Maximilian Maertens explique: «On dirait vraiment un insecte qui marche en lévitation sur l’eau et cela m’a inspiré la création de quelque chose de très délicat. J’aime prendre une telle direction même si elle provoque des conflits avec les ingénieurs, en matière de stabilité notamment.» Avec ses trois longues pattes, TriPod semble trop fragile pour tenir, mais l’équilibre est calculé à la perfection et la création apparaît aussi élégante que l’insecte qui lui a servi de modèle.

Mouvement et corps
Haute de 26 cm, TriPod est en laiton plaqué et pèse environ 2,8 kg, un poids parfaitement réparti sur ses pattes délicate-ment sculptées.

Pour lire l’heure, indication essentielle sur cette horloge sculpturale, on consulte d’en haut le cadran composé de deux disques rotatifs concentriques. Le disque extérieur affiche l’heure, le disque intérieur les minutes, par incréments de 15. La lecture implique une interaction entre l’homme et la machine: elle s’effectue grâce à trois sphères optiques, chacune grossissant les chiffres afin de les rendre lisibles.

Pour permettre aux trois «yeux» d’afficher l’heure sous tous les angles de vue, le cadran comprend trois différentes tranches numérotées de 1 à 12. Il effectue donc une rotation complète en 36 heures, au lieu des 12 conventionnelles. On peut lire l’heure à tout instant à travers l’une des lentilles grossissantes, voire du dessus du cadran (malgré une dimension sensiblement réduite).

Titulaire d’un master en optique, Arnaud Nicolas est bien placé pour expliquer pourquoi la fabrication des sphères en verre minéral constituant les trois loupes-yeux a véritablement été l’un des plus grands défis dans l’interprétation de la vision créative de Maximilian Maertens: «La précision de la sphère devait être très, très ajustée. Il n’est pas du tout évident de créer une boule de verre avec la tolérance d’une lentille optique.»

Les ingénieurs de L’Epée ont déterminé la distance idéale entre le cadran et les sphères ainsi qu’une taille de sphère qui soit suffisamment grande pour faciliter la lecture de l’heure, mais pas trop pour ne pas dénaturer le design. Autrement dit, le succès de TriPod dépendait des proportions, du bon grossissement et des bonnes distances. Pour y parvenir, la forme des sphères devait être extrêmement précise - à 10 microns près - car le moindre petit écart d’alignement aurait modifié le grossissement, le rendant flou.

Les sphères sont portées par des «bras» en laiton et tenues par des sortes de mains qui préservent leur parfaite rondeur et ne risquent pas de les rayer. Nicolas précise qu’il a été difficile de réaliser ces berceaux d’un seul tenant, une nécessité pour maximiser la stabilité.

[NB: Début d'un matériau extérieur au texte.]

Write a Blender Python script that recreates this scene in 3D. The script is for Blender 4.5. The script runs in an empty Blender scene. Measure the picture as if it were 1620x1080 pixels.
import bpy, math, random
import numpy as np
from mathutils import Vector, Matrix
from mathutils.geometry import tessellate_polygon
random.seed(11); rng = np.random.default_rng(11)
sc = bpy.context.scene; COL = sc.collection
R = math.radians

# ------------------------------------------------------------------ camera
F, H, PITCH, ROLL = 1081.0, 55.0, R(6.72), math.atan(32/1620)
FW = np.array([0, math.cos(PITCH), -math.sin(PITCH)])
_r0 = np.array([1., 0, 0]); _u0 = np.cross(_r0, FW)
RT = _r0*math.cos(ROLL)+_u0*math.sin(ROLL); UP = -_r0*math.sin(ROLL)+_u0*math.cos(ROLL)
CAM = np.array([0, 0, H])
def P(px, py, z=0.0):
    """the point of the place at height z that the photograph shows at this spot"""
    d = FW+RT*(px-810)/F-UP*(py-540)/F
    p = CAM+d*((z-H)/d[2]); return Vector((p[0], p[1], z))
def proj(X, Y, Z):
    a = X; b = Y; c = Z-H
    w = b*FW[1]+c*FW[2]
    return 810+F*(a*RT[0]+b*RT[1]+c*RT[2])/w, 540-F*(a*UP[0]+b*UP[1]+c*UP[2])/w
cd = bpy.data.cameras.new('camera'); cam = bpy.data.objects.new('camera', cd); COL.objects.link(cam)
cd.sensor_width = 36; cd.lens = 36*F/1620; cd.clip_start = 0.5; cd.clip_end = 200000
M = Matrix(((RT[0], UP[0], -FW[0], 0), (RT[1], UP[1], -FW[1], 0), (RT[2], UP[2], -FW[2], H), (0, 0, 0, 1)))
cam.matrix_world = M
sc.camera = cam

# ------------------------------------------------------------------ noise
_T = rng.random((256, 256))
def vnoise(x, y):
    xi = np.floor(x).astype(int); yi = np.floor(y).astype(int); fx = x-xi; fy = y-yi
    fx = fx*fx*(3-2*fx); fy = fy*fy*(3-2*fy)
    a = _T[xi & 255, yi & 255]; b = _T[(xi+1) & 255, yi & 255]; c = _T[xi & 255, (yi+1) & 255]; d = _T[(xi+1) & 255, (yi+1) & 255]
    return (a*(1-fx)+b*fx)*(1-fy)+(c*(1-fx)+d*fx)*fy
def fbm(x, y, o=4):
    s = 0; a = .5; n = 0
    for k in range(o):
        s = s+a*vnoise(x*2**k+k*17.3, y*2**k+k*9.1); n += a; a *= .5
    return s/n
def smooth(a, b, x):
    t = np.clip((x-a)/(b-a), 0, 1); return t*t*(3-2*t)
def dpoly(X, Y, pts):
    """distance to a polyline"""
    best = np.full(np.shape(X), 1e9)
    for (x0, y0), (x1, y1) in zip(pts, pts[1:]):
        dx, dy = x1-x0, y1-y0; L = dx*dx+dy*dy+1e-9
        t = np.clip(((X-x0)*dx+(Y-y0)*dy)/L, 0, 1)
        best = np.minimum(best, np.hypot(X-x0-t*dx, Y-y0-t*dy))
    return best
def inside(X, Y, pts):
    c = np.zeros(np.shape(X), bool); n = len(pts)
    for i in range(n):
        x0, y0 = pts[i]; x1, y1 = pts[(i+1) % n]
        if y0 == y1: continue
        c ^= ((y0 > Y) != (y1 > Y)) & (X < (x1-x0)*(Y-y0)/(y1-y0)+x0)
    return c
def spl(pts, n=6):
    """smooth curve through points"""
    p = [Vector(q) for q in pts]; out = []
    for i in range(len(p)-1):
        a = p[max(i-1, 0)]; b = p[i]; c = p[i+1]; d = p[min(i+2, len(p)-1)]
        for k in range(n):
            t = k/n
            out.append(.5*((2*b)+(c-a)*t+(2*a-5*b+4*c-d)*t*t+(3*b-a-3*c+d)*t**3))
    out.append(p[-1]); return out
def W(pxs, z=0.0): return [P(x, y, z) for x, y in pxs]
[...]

Les boucliers de protection qui forment le corps de l’insecte sont réalisés en acrylique coulé - résistance aux chocs, légèreté et clarté optique à la clé - dans les trois couleurs précédemment adoptées par MB&F et L’Epée 1839 pour les trois variantes de T-Rex. Proposés en vert, bleu ou rouge néon (trois éditions limitées à 50 exemplaires), ces boucliers translucides dévoilent le mouvement aux finitions raffinées. Ils permettent également de placer le mouvement au centre de la création afin de reproduire un torse d’insecte et de faire en sorte que la Robocreature se présente sur 360 degrés, et non dans un seul sens. TriPod est la même de tous les points de vue, excepté pour le cœur visible de la créature, le balancier du mouvement. «Ces coques, ou boucliers, représentent la chitine, un exosquelette d’insecte», précise Maximilian Maertens.

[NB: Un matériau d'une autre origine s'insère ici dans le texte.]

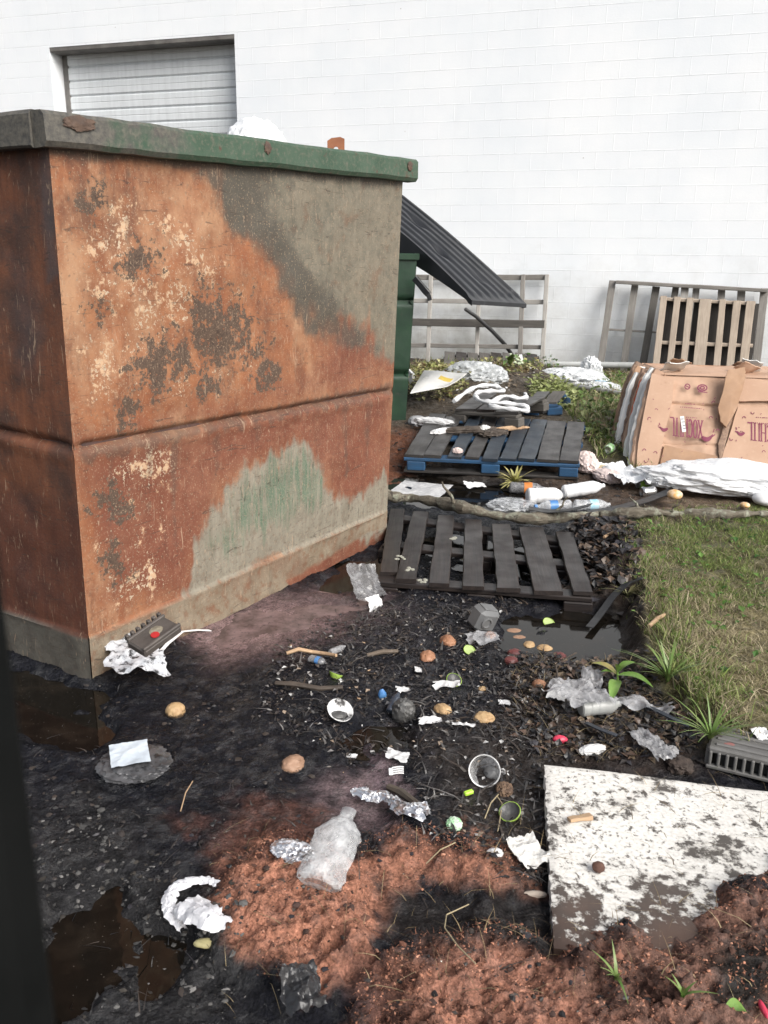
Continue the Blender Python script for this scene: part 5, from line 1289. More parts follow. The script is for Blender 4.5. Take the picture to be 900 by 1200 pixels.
# clear cup
p = place(571, 924); t = thing('plastic_cup', 'clear plastic cup tipped over with its mouth towards us', 'cup', p)
k = mpp(571, 924); r = 17.0*k
dcam = (Vector((0, 0, H))-p).normalized(); ax = Vector((-.25, -.80, .42)).normalized()
Mc = Matrix.Translation(p+Vector((0, .045, r*.72))-ax*.03) @ ax.to_track_quat('Z', 'Y').to_matrix().to_4x4()
CUPM = simple('clear_cup_plastic', (.70, .70, .70), (.5, .5, .5), .15, 12, .1, alpha=.30, dirt=.12, dirtc=(.06, .05, .045))
m = MB(); m.lathe([(r*.70, -.045), (r*.75, -.02), (r*.84, .02), (r*.95, .052), (r, .058)], Mc, 32, .02); m.build('wall', CUPM, t)
m = MB(); m.lathe([(r*.97, .056), (r*1.04, .055), (r*1.06, .060), (r*1.03, .064), (r*.97, .062), (r*.97, .056)], Mc, 36, .015); m.build('lip', simple('clear_lip', (.72, .72, .72), None, .2, 10, .05), t)
m = MB(); m.lathe([(0, -.043), (r*.68, -.043), (r*.70, -.046), (0, -.047)], Mc, 24); m.build('bottom', CLEARD, t)
m = MB(); m.lump(Mc @ Vector((.01, -.012, -.02)), (r*.45, r*.5, .016), 5, .3, 2, 3); m.build('grey_scrap', GREYP, t)
# soil corner right: wrapped bottle, straps, wrappers
t = bottle('grey square bottle wrapped in dirty film, lying on brown soil by the board', 703, 838, .150, .030, R_(12), simple('frosted_grey_bottle', (.33, .34, .33), (.25, .255, .25), .35, 10, .2, dirt=.12, dirtc=(.1, .09, .08)), None, None, 0, .06, 0, .01)
sheety('plastic_film', 'crumpled grey film draped over the left end of the wrapped bottle', 'plastic film', 677, 832, 56, 60, FILM, .26, 1.1, .4, (0, .1), .4, dz=.55)
sheety('plastic_film', 'twisted clear grey film trailing right of the wrapped bottle', 'plastic film', 752, 838, 60, 26, FILM, .2, 1.2, -.35, (0, 0), .5)
sheety('plastic_film', 'grey film strip hanging toward the white board', 'plastic film', 764, 880, 26, 58, FILM, .25, 1.2, .3, (0, 0), .4)
sheety('plastic_film', 'brownish grey torn film above the wrapped bottle', 'plastic film', 692, 806, 24, 40, FILM, .3, 1.1, -.3, (.3, 0), .4)
sheety('wrapper', 'clear wrapper scrap with a pink edge left of the wrapped bottle', 'wrapper', 655, 820, 32, 22, DIRTYW, .25, 1.1, .3, (.1, 0), .5)
lumpy('plastic_scrap', 'small bright pink scrap above the top left of the white board', 'plastic scrap', 656, 869, 14, 9, 9, PINKM, .3, 2, 3)
lumpy('plastic_wrapper', 'twisted white wrapper just above the white board', 'wrapper', 694, 881, 28, 12, 10, DIRTYW, .3, 2.4, 4, .3)
lumpy('crumpled_bag', 'small crumpled grey bag near the grey grille crate', 'plastic bag', 786, 886, 14, 12, 15, FILM, .3, 2.6, 4)
lumpy('stone', 'brown flat stone at the top edge of the white board', 'stone', 797, 901, 26, 26, 16, simple('brown_stone', (.060, .042, .033), (.035, .026, .022), .8, 30, .6, .006), .5, 1.6, 4, ridged=False)
def strap(label, pts, w_, mat, lift=.02):
    m = MB(); P_ = [place(*v)+Vector((0, 0, lift)) for v in pts]; fine = []
    for i in range(len(P_)-1):
        for k in range(5): fine.append(P_[i].lerp(P_[i+1], k/5))
    fine.append(P_[-1])
    for _ in range(3): fine = [fine[0]]+[(fine[i-1]+fine[i]*2+fine[i+1])/4 for i in range(1, len(fine)-1)]+[fine[-1]]
    m.sweep(fine, (0, 0, 1), [[(-w_/2, -.002), (w_/2, -.002), (w_/2, .002), (-w_/2, .002)]]*len(fine)); o = m.build('strap', mat, None, P_[len(P_)//2]); return tag(o, label, 'strap')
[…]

TriPod est animée par un mouvement L’Epée 1839 entièrement conçu et produit à l’interne, avec des finitions conformes aux plus hauts standards de l’horlogerie suisse traditionnelle. Il est cependant différent des autres mouvements maison, comme l’explique Arnaud Nicolas: «Nous l’avons conçu avec quatre platines afin de créer trois zones différentes dans le mouvement, conformément au principe de TriPod. Il aurait été plus facile de placer le tout sur un seul niveau mais je suis vraiment exigeant: j’aime aller très loin dans la manufacture. Même si c’est plus difficile, nous ne choisissons pas le plus rentable ni le plus simple, nous préférons le plus judicieux.»

Pour l’essentiel, l’horloge de table TriPod comporte les mêmes mécanismes qu’une montre-bracelet, en plus grand: rouage, barillet, balancier et échappement à ancre. Le régulateur L’Epée 1839 comprend également un système antichoc Incabloc, généralement réservé aux montres-bracelets, afin de minimiser les risques d’endommagement quand on transporte l’horloge.

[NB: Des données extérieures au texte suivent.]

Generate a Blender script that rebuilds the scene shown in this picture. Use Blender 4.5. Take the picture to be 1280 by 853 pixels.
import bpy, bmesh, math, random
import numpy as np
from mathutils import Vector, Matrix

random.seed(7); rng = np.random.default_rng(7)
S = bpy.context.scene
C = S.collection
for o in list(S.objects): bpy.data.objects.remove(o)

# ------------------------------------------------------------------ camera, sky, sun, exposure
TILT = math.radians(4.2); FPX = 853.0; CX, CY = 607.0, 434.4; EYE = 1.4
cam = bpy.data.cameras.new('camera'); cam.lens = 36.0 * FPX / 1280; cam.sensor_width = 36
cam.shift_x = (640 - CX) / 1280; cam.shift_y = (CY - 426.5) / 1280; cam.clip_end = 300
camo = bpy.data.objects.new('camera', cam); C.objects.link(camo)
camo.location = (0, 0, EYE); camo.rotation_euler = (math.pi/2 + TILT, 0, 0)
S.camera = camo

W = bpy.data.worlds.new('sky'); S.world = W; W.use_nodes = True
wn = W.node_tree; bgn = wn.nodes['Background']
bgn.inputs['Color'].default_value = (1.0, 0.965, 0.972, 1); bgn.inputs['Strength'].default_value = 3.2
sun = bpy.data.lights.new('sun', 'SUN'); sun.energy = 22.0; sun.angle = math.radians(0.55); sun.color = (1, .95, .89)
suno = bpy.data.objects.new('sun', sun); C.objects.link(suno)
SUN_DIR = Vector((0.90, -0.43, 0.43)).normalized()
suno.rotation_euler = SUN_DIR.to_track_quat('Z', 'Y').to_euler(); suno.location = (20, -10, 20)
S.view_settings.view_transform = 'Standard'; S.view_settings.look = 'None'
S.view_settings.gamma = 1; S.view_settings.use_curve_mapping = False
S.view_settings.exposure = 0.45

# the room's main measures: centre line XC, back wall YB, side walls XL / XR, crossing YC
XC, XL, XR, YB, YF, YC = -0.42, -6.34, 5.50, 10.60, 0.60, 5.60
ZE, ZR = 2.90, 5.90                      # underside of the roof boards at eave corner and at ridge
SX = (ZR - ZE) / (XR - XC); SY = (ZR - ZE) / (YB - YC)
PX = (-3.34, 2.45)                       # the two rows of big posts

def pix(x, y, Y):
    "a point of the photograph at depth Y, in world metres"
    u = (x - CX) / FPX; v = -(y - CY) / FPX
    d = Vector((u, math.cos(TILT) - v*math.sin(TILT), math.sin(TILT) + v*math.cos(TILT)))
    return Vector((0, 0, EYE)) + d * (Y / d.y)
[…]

On pourrait penser que l’augmentation de la taille des composants simplifie le travail. Cependant, sur de grandes surfaces, les finitions raffinées du mouvement prennent beaucoup plus de temps. Nicolas explique: «Doubler la taille des composants implique bien plus que de doubler le temps de finition. La complexité augmente de manière exponentielle… Pour le polissage, on doit exercer la même pression que sur des composants de montre mais sur de plus grandes surfaces, ce qui est plus éprouvant. C’est grâce à l’expérience et à la dextérité de nos horlogers que TriPod peut arborer des finitions aussi parfaites.»